L’HOTSPOT, IL PORTO – Una ditta italiana ha iniziato a lavorare dalla settimana scorsa all’hotspot all’interno del minuscolo porto peschereccio di Shengjiin, località turistica frequentata in larga parte dai kosovari (la città di Prizren dista un’ora e mezzo da qui). Subito all’ingresso dello scalo, sulla sinistra, gli addetti hanno perimetrato l’area grande alcune centinaia di metri quadrati e piazzato il tabellone ufficiale del cantiere, con la data di inizio attività (manca però quella di fine lavori), autorizzazione, soggetto promotore, attuatore, stazione appaltante e le progettazioni e gli stemmi solenni dei due Paesi protagonisti dell’accordo, Italia e Albania. Lo scalo si trova nel punto estremo a nord della baia di Shengjin (San Giovanni Medua il suo nome in italiano), protetto da una collina piena di ville di lusso, tutte abusive. Al suo interno soltanto un pugno di pescherecci, tre navi in secca, vecchie strutture ai tempi in cui qui, in estate, arrivavano anche traghetti provenienti da Bari. Prima di solcare l’imbocco dell’area portuale le nostre motovedette cariche di naufraghi passeranno davanti ai due chilometri di spiaggia sabbiosa da giugno ad agosto zeppa di bagnanti all’ombra di strutture alberghiere a 5 Stelle e residence extra lusso. Le immagini dall’alto mostrano con chiarezza la parte di porto dove sorgerà il punto di accoglienza dei migranti, così come accade nei porti italiani; qui migliaia di persone verranno identificati, caricati a bordo di mezzi in partenza per il Cpr di Gjader, lontano 20km, passando attraverso il capoluogo della prefettura, Lezhe (Alessio in italiano). Solo un problema: a Shengjin c’è solo una strada a una corsia per senso di marcia e nei tre mesi estivi si intasa tutto.

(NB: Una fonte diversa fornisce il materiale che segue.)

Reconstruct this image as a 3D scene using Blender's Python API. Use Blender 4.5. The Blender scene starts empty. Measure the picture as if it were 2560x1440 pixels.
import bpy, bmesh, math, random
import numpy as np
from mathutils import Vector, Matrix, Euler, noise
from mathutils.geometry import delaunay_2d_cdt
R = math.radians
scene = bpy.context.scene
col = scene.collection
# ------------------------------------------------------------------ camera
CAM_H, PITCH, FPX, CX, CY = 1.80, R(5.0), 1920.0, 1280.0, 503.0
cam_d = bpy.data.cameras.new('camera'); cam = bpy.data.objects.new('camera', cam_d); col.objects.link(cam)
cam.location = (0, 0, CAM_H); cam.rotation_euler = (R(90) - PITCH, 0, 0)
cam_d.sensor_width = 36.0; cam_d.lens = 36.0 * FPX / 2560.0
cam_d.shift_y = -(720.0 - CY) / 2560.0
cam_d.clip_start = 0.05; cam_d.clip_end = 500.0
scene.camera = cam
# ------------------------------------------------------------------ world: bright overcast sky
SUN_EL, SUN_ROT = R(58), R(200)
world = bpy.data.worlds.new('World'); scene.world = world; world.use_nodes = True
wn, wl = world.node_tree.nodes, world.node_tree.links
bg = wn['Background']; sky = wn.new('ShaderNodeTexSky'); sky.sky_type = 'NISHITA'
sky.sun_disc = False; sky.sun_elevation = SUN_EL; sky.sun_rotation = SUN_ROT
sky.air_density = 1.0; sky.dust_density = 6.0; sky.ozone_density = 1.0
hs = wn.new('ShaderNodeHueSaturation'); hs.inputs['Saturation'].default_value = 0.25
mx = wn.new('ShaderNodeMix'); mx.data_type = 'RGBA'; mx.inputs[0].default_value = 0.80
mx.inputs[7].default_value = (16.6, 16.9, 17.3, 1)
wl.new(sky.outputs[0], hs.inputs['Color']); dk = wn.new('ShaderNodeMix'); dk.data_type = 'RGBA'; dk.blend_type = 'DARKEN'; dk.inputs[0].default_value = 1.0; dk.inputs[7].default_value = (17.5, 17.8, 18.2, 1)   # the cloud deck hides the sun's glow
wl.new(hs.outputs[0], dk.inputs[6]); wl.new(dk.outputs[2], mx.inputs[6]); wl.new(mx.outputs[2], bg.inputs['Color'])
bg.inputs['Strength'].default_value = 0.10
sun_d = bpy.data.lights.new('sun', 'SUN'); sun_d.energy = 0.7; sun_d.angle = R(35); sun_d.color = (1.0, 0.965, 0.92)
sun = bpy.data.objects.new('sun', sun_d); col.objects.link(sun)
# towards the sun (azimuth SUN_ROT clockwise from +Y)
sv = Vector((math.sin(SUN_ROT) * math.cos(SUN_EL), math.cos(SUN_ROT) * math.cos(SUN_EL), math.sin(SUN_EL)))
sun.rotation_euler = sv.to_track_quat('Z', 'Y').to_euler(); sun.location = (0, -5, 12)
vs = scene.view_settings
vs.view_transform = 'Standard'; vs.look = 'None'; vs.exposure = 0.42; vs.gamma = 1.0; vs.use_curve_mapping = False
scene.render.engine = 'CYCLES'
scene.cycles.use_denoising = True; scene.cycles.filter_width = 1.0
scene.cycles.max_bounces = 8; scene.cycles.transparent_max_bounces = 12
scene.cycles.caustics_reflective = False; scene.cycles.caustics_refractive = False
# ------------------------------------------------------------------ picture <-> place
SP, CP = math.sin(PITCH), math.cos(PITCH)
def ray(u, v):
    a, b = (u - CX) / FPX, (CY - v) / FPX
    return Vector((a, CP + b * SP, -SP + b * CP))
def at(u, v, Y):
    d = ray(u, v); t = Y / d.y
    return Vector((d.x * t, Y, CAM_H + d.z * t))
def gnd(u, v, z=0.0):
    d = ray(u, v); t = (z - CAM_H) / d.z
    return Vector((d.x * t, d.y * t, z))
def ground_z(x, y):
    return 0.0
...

La più importante base militare dell’Albania ai tempi della ‘Guerra fredda’, fino alla caduta del regime comunista, primi anni ’90, e al periodo cosiddetto di ‘Anarchia albanese’ del 1997, era in totale abbandono prima dell’accordo sui migranti tra Italia e Albania. Al suo apice in epoca di minaccia bellica, il cuore della base era dentro la montagna che la sovrasta dove venivano nascosti i caccia. La base si trova nel villaggio di Gjader, regione della Zadrima, a 15km dal capoluogo della prefettura, Lezha. Da Gjader atterravano e decollavano i velivoli militari e il segno tangibile di quel passato lontano sono le due piste di cui la base è dotata; strisce di asfalto, ormai ammalorato, a solcare una delle distese verdeggianti più grandi del Paese. Quando la potenza militare albanese si è estinta, le piste sono rimaste e negli ultimi vent’anni sono state usate per altri scopi, altrettanto poco nobili. Luogo ideale per far decollare piccoli aerei carichi di droga, sito perfetto per gli interessi delle bande del narcotraffico e della criminalità organizzata albanese, una delle più potenti al mondo come di recente confermato dal procuratore capo di Napoli, Nicola Gratteri. Successivamente, più di recente, le piste di Gjader venivano utilizzate dai locali per corse di auto con scommesse clandestine. Il gioco pericoloso è stato interrotto dalla polizia quando si è verificato un grave incidente in cui hanno perso la vita due giovani. Da qui il posizionamento di decine di blocchi di cemento lungo il tracciato. Oggi, collegato a esso, c’è quella che un tempo era la pista di rullaggio che conduce fino alla base, off limits e guardata a vista da guardie armate, ora strada aperta ai veicoli e spesso invasa da greggi di pecore.